É comum hoje em dia presentear-se a si mesmo por qualquer motivo. Vai-se às compras por que se está triste, vai-se às compras para comemorar algo, vai-se às compras para dirimir as frustrações, vai-se…  Se Deus, em tempos passados, era o sustentáculo para suportar-se a vida e o medo da finitude, hoje recorre-se ao poderoso Mercado.

Os pobres e não tão pobres precisam de dinheiro para consumir coisas úteis ou inúteis, estimulados pela propaganda, pelo modismo e, por vezes, pela necessidade – criada – de ostentação, uma questão de poder.
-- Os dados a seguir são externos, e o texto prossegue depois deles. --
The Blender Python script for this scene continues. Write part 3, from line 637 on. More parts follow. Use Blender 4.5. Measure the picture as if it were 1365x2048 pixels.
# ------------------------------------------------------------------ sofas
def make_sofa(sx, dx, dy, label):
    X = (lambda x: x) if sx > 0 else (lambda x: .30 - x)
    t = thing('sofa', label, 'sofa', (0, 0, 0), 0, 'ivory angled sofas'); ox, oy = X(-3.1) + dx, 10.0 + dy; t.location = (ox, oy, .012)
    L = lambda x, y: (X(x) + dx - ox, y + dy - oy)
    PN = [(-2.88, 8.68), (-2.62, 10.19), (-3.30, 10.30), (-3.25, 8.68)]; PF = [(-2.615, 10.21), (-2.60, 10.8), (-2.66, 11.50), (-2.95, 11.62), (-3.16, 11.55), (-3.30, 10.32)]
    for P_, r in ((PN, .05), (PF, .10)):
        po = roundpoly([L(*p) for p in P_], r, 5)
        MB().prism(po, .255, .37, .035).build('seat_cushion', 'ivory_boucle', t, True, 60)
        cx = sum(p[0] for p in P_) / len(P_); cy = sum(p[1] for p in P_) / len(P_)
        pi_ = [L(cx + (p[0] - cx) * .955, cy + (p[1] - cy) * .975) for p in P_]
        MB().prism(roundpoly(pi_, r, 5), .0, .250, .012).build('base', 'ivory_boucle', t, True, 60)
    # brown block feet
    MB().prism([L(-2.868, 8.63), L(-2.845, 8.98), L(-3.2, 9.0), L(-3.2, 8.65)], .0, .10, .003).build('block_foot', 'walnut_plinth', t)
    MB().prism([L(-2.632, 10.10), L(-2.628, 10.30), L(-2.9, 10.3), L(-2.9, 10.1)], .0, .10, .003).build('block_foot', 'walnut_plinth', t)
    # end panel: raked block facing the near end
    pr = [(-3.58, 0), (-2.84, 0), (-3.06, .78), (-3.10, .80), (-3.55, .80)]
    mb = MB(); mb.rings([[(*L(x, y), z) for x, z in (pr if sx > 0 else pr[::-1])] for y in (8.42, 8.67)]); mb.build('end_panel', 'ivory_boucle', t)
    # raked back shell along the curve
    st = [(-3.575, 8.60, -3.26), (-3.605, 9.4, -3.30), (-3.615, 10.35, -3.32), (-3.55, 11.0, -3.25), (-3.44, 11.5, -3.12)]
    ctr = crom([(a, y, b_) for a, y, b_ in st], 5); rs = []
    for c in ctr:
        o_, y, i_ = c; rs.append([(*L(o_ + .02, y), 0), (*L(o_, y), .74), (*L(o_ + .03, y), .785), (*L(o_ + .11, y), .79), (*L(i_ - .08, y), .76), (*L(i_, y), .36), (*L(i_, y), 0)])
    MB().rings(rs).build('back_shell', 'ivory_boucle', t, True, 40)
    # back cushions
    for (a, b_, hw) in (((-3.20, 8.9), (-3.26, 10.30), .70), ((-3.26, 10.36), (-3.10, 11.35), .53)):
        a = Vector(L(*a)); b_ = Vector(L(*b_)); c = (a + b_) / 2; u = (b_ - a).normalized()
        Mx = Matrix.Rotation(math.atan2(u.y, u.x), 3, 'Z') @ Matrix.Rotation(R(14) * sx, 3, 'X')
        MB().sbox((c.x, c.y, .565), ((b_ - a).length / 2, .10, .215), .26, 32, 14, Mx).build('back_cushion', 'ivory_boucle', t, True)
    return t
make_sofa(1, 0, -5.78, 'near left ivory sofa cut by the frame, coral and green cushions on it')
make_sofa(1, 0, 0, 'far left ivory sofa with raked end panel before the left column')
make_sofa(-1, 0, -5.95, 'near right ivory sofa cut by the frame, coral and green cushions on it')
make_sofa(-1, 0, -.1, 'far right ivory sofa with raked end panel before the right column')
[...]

Nietzsche, ao criar a figura do Super-Homem – que nada tem a ver com a indústria cultural americana –, estava falando de um homem que tem coragem de lidar em cada segundo da sua vida com o conflito que é a escolha de cada situação, e que não atribui isso nem a Deus, nem à moral. É o Homem além do homem, que tem a capacidade de ler, rever e construir a si mesmo, prescinde do temor a Deus. Nietzsche apresenta a ideia do homem que se supera. Então, imagino que diante da máxima pós-moderna segundo a qual o consumo dá (ou é) o sentido da vida, precisamos ser quase um Super-Homem ou Supermulher, ou criar pequenas fantasias como eu, que ao entrar numa loja de R$3,99 fico extasiada diante de um reino de possibilidades. De compras. De coisas inúteis.